Repeat exactly the lines running from the first line of the data to the line containing "return CP+d*t", both ends included, and nothing else; drop the pictures.
>> Begin DATA SEGMENT
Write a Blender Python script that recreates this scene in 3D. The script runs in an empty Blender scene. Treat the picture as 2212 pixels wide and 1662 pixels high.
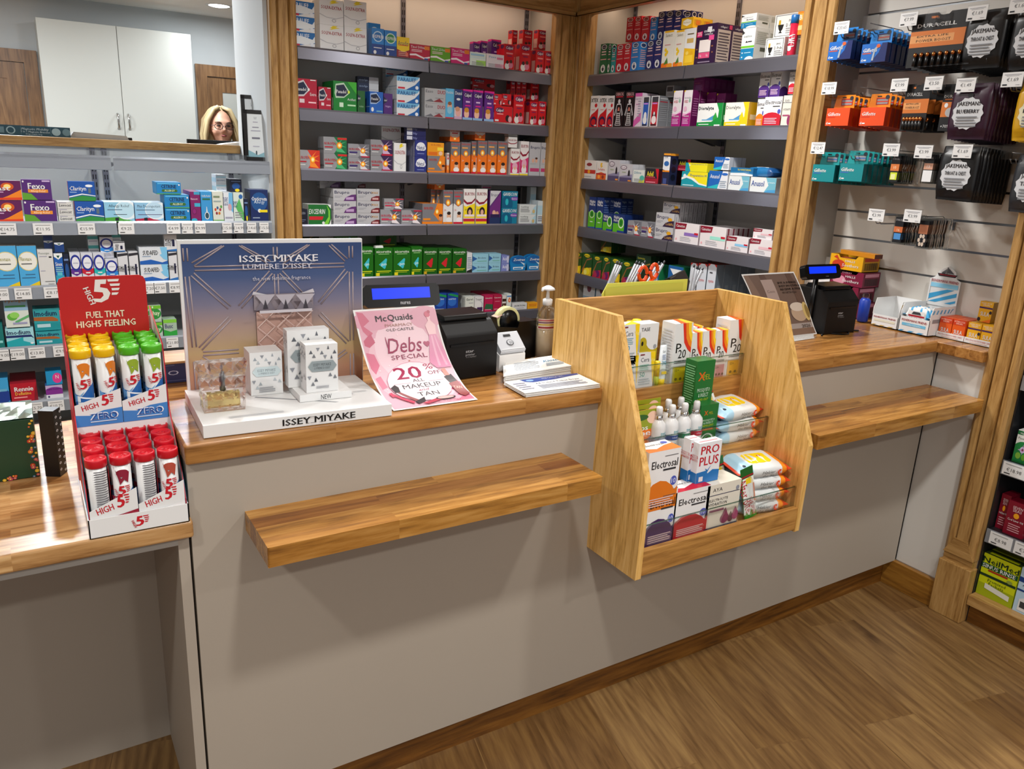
import bpy, bmesh, math, random
import numpy as np
from mathutils import Vector, Matrix
random.seed(7)
sc = bpy.context.scene
C = sc.collection
PI = math.pi

# ---------------------------------------------------------------- camera
FPX = 1694.0
yaw, pit, rol = .5627, -.2827, .0475
F_ = Vector((math.sin(yaw)*math.cos(pit), math.cos(yaw)*math.cos(pit), math.sin(pit)))
R0 = Vector((math.cos(yaw), -math.sin(yaw), 0)); U0 = R0.cross(F_)
R_ = R0*math.cos(rol)+U0*math.sin(rol); U_ = -R0*math.sin(rol)+U0*math.cos(rol)
CP = Vector((.0428, -1.4794, 1.5022))
cd = bpy.data.cameras.new('camera'); cam = bpy.data.objects.new('camera', cd); C.objects.link(cam)
cd.sensor_width = 36; cd.lens = 36*FPX/2212; cd.clip_start = .05
m = Matrix((R_, U_, -F_)).transposed().to_4x4(); m.translation = CP
cam.matrix_world = m
sc.camera = cam

def at(px, py, x=None, y=None, z=None):
    """the point of the room seen at (px,py) of the photo, on one known plane"""
    d = F_+R_*((px-1106)/FPX)-U_*((py-831)/FPX)
    for i, v in enumerate((x, y, z)):
        if v is not None: t = (v-CP[i])/d[i]
    return CP+d*t

# ---------------------------------------------------------------- world, lights, exposure
w = bpy.data.worlds.new('world'); sc.world = w; w.use_nodes = True
w.node_tree.nodes['Background'].inputs[0].default_value = (.93, .95, 1, 1)
w.node_tree.nodes['Background'].inputs[1].default_value = .54
sc.view_settings.view_transform = 'Standard'; sc.view_settings.look = 'None'
sc.view_settings.gamma = 1; sc.view_settings.use_curve_mapping = False
sc.view_settings.exposure = .0
CEIL = 2.56
def lamp(name, loc, power, size, col=(1, .975, .93), rot=(0, 0, 0), shape='DISK', sy=None, spread=180):
    l = bpy.data.lights.new(name, 'AREA'); l.energy = power; l.shape = shape; l.size = size; l.color = col
    if sy: l.size_y = sy
    l.spread = math.radians(spread)
    o = bpy.data.objects.new(name, l); o.location = loc; o.rotation_euler = rot; C.objects.link(o); return o
SHOP = [(-.9, -1.06), (.6, -1.06), (2.0, -1.06), (-.9, -2.7), (.6, -2.7), (2.0, -2.7)]
STAFF = [(-.55, 1.2), (.85, 1.1), (2.05, .85)]
CD = 2.45; _d = at(473, 12, z=CD); DISP = [(.0, 3.5), (_d.x, _d.y), (-.9, 3.9), (.9, 3.5)]
for x, y in SHOP: lamp('shop_lamp', (x, y, CEIL-.03), 17, .16, spread=150)
for x, y in STAFF: lamp('staff_lamp', (x, y, CEIL-.03), 24, .16, (1, .98, .95), spread=150)
for (x, y), p_ in zip(DISP, (38, 9, 44, 24)): lamp('dispensary_lamp_and_fill', (x, y, CD-.03), p_, .16, (.93, .97, 1))  # downlight position plus unseen fill lamps added to brighten the dispensary
# strip lamps behind the cornice of the two bays
lamp('bay_lamp', (1.88, 2.41, 2.32), 2.3, 1.3, (1, .72, .5), shape='RECTANGLE', sy=.03)
lamp('bay_lamp', (2.84, 1.45, 2.32), 2.3, .03, (1, .72, .5), shape='RECTANGLE', sy=1.3)

# ---------------------------------------------------------------- materials
def lin(h):
    h = h.lstrip('#')
    if len(h) == 3: h = ''.join(c*2 for c in h)
    r = []
    for i in (0, 2, 4):
        c = int(h[i:i+2], 16)/255
        r.append(c/12.92 if c <= .04045 else ((c+.055)/1.055)**2.4)
    return (*r, 1)
MC = {}
NAMED = dict(W='#dfe0e0', K='#0c0c0e', R='#c01426', G='#0f7a33', B='#1450a0', N='#182a5c', Y='#f2cf14', O='#ea7514',
             P='#5a2a80', M='#a8125e', S='#9a9ca2', T='#0d8a8c', L='#58a8dc', E='#555860', C='#7a1020', I='#e9d9a8', F='#d9a488')
def bsdf(name, col, rough=.4, metal=0, spec=.5):
    m = bpy.data.materials.new(name); m.use_nodes = True
    b = m.node_tree.nodes['Principled BSDF']
    b.inputs['Base Color'].default_value = col; b.inputs['Roughness'].default_value = rough
    b.inputs['Metallic'].default_value = metal; b.inputs['Specular IOR Level'].default_value = spec
    return m
def M(k):
    if k in MC: return MC[k]
    c = NAMED.get(k, k); parts = c.split(':'); rough, metal = .38, 0
    for q in parts[1:]:
        if q[0] == 'r': rough = float(q[1:])
        if q[0] == 'm': metal = 1
    MC[k] = bsdf('paint_'+k.strip('#').replace(':', '_'), lin(parts[0]), rough, metal)
    return MC[k]
def nodes(m):
    nt = m.node_tree
    def n(t, **k):
        x = nt.nodes.new(t)
        for a, v in k.items():
            if a in x.inputs: x.inputs[a].default_value = v
            else: setattr(x, a, v)
        return x
    return nt, n, nt.links.new
def ramp(nt, stops):
    r = nt.nodes.new('ShaderNodeValToRGB'); e = r.color_ramp.elements
    e[0].position, e[0].color = stops[0][0], lin(stops[0][1])
    e[1].position, e[1].color = stops[-1][0], lin(stops[-1][1])
    for p, c in stops[1:-1]:
        q = e.new(p); q.color = lin(c)
    return r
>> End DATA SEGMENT
• EXPECTED OUTPUT:
Write a Blender Python script that recreates this scene in 3D. The script runs in an empty Blender scene. Treat the picture as 2212 pixels wide and 1662 pixels high.
import bpy, bmesh, math, random
import numpy as np
from mathutils import Vector, Matrix
random.seed(7)
sc = bpy.context.scene
C = sc.collection
PI = math.pi

# ---------------------------------------------------------------- camera
FPX = 1694.0
yaw, pit, rol = .5627, -.2827, .0475
F_ = Vector((math.sin(yaw)*math.cos(pit), math.cos(yaw)*math.cos(pit), math.sin(pit)))
R0 = Vector((math.cos(yaw), -math.sin(yaw), 0)); U0 = R0.cross(F_)
R_ = R0*math.cos(rol)+U0*math.sin(rol); U_ = -R0*math.sin(rol)+U0*math.cos(rol)
CP = Vector((.0428, -1.4794, 1.5022))
cd = bpy.data.cameras.new('camera'); cam = bpy.data.objects.new('camera', cd); C.objects.link(cam)
cd.sensor_width = 36; cd.lens = 36*FPX/2212; cd.clip_start = .05
m = Matrix((R_, U_, -F_)).transposed().to_4x4(); m.translation = CP
cam.matrix_world = m
sc.camera = cam

def at(px, py, x=None, y=None, z=None):
    """the point of the room seen at (px,py) of the photo, on one known plane"""
    d = F_+R_*((px-1106)/FPX)-U_*((py-831)/FPX)
    for i, v in enumerate((x, y, z)):
        if v is not None: t = (v-CP[i])/d[i]
    return CP+d*t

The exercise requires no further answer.